* **TASK INSTRUCTIONS**
Write out each line in which the string "picture" is present.

* **EXERCISE INPUTS**

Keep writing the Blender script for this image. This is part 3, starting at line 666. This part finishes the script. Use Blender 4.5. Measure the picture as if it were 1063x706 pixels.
...
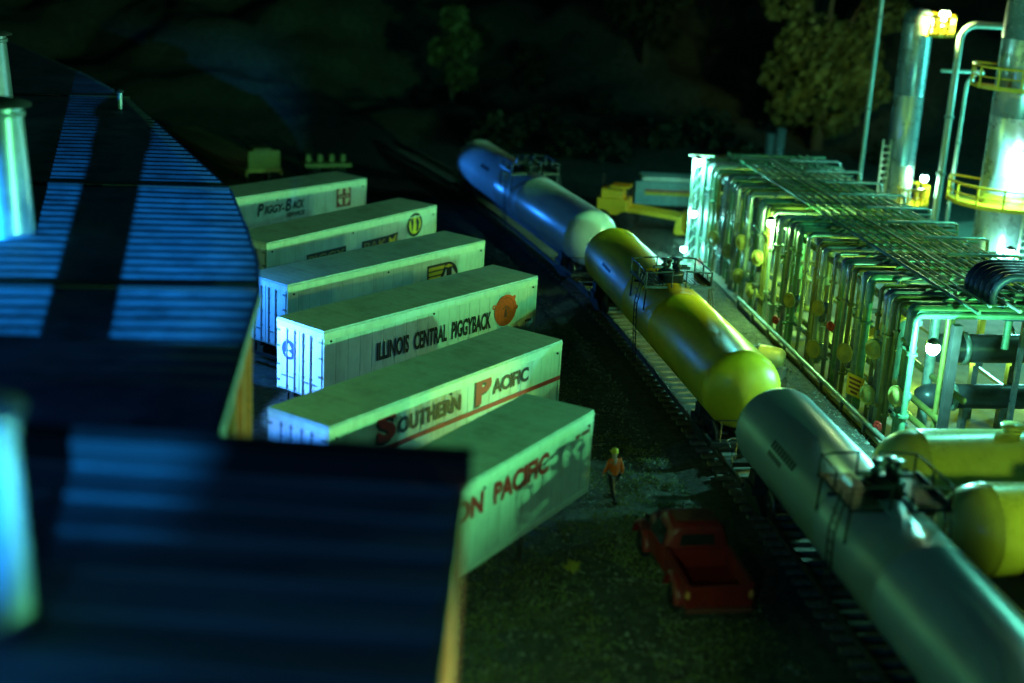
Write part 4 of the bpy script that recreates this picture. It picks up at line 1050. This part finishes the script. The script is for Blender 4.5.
---
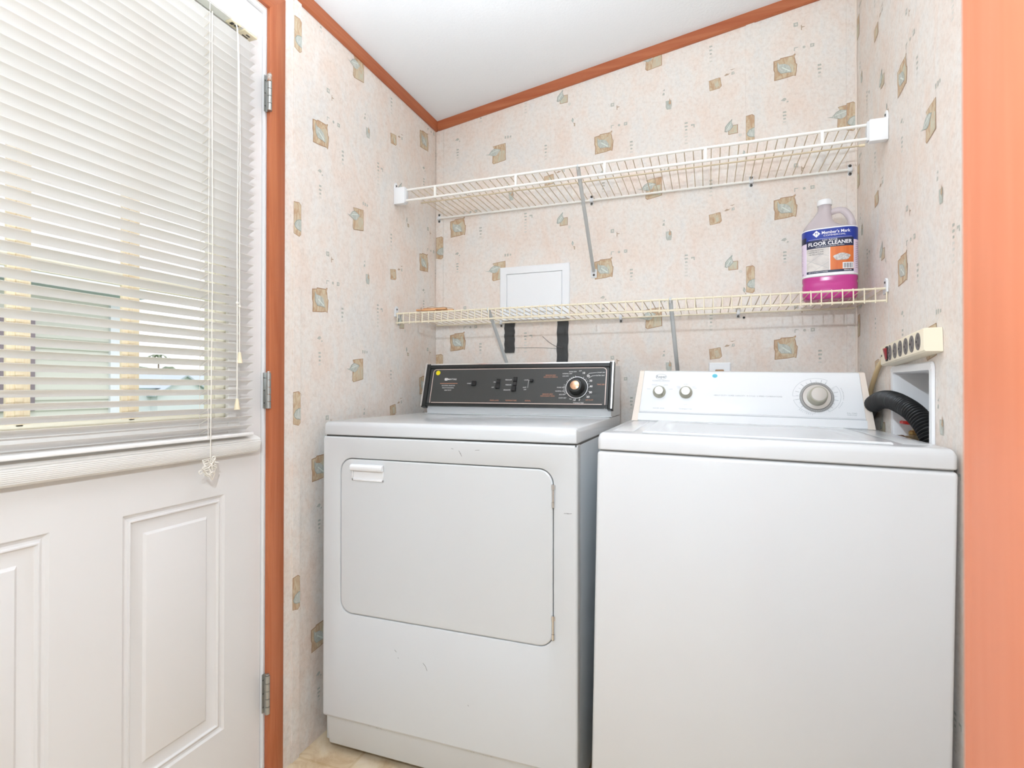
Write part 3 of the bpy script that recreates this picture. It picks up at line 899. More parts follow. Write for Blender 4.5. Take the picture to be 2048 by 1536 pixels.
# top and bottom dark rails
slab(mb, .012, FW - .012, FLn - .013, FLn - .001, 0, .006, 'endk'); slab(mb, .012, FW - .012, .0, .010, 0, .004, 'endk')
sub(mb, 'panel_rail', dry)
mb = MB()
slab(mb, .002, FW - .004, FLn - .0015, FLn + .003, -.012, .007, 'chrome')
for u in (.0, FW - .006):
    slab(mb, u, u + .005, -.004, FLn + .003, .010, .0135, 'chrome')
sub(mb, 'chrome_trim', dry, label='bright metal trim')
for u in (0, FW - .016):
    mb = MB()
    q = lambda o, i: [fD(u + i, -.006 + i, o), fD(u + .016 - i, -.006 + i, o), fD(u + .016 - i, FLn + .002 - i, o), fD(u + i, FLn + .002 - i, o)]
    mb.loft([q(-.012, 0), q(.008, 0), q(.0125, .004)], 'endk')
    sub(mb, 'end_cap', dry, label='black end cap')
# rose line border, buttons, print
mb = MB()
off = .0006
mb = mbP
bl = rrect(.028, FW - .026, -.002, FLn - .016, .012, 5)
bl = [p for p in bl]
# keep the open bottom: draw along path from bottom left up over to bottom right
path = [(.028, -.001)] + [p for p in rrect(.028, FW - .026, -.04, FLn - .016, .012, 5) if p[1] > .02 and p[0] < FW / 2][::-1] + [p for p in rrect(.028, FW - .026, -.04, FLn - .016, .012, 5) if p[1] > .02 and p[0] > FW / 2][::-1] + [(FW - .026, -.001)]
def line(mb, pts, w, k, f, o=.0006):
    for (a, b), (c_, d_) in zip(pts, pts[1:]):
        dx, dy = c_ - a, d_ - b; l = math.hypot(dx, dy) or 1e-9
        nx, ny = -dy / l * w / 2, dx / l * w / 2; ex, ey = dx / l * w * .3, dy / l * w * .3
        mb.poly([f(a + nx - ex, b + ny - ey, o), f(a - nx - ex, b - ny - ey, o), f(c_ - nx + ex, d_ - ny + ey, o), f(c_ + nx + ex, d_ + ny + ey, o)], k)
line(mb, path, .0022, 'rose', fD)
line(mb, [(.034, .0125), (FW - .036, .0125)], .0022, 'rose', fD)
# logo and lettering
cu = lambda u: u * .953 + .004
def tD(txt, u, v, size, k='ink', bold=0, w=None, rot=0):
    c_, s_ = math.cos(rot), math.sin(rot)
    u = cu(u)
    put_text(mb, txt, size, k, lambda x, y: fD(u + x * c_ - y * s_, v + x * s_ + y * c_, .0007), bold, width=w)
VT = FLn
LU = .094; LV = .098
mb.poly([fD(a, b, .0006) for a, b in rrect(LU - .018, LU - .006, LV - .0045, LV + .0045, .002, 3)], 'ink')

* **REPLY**
Keep writing the Blender script for this image. This is part 3, starting at line 666. This part finishes the script. Use Blender 4.5. Measure the picture as if it were 1063x706 pixels.
Write part 4 of the bpy script that recreates this picture. It picks up at line 1050. This part finishes the script. The script is for Blender 4.5.
Write part 3 of the bpy script that recreates this picture. It picks up at line 899. More parts follow. Write for Blender 4.5. Take the picture to be 2048 by 1536 pixels.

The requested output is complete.